Prioriza lo irrelevante
En el primer caso y con el propósito de que una reunión de trabajo acabe convirtiéndose en un batiburrillo exasperante, plantea tretas como sobrecargar las exposiciones con largas peroratas, repletas de anécdotas; sacar a colación cuestiones irrelevantes cada dos por tres o ser lo más impreciso posible al redactar comunicaciones. Por si eso fuera poco, el manual anima también a burocratizarlo todo al máximo, exigiendo que las decisiones tengan que pasar por cuantos más despachos mejor y esquivando cualquier posible atajo que ayude a agilizarlas.
Si ostentabas un cargo de responsabilidad la OSS te animaba a priorizar los trabajos más irrelevantes, asignar los encargos de importancia a los empleados menos eficientes, promocionar a los vagos, desmoralizar a los equipos, programar reuniones inoportunas cuando la oficina esté a mil, sobrecargada de trabajo y, por supuesto, alambicar al máximo los trámites para eternizarlos. Todo un ejemplo de cómo crispar el ánimo de la plantilla y lastrar la marcha de la oficina.
La precursora de la CIA no se olvidaba tampoco del escalafón más bajo de las empresas, el de los empleados sin cargos de dirección. ¿Que pertenecías a esa categoría y querías contribuir igualmente a que tu gobierno acabase defenestrado? No problemo.

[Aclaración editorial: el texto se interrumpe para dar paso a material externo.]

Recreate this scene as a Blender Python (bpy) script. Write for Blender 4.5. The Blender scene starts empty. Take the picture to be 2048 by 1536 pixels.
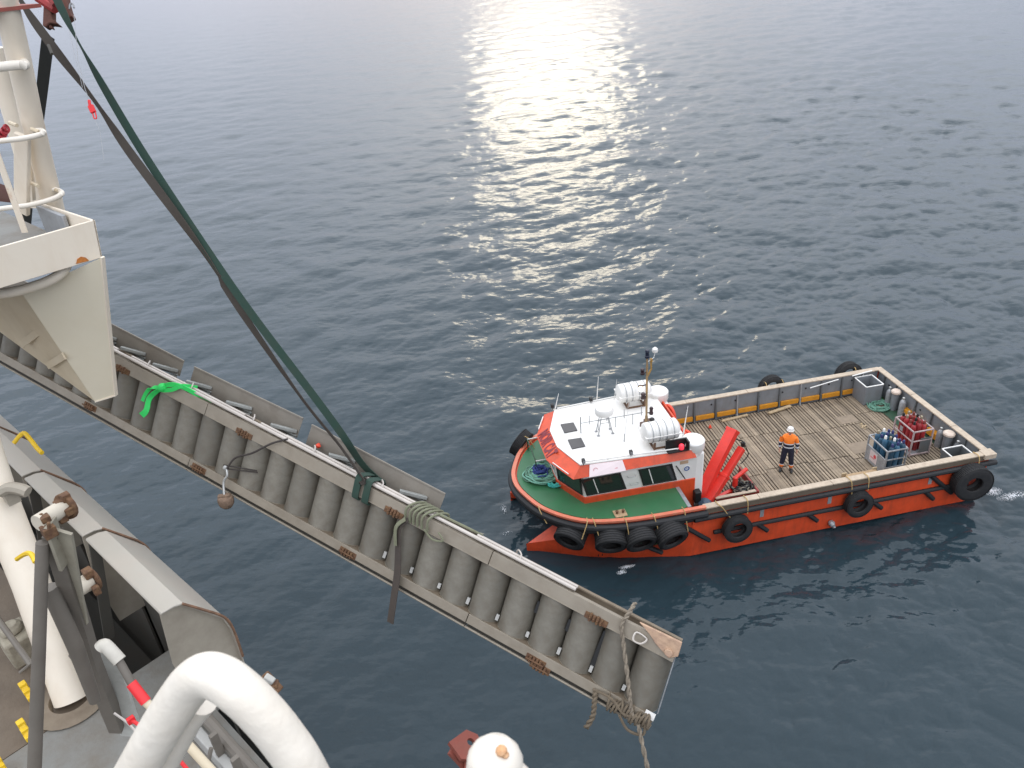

La OSS tenía consejos para ti: trabajar todo lo despacio que puedas, sin prisas e interrumpiéndote de forma constante.
Por supuesto, sus expertos te animaban a sacar lo peor de ti como empleado, desempeñándote de la peor de las formas posibles y culpando siempre del resultado final a factores ajenos a ti, como las herramientas, la maquinaria o la falta de tiempo, y no compartiendo tu experiencia con nadie.
Quizás no acabases convertido en el empleado del año —o sí, si tu manager estaba compinchado—, pero desde luego estarías siguiendo la receta de la OSS para acabar con la guerra.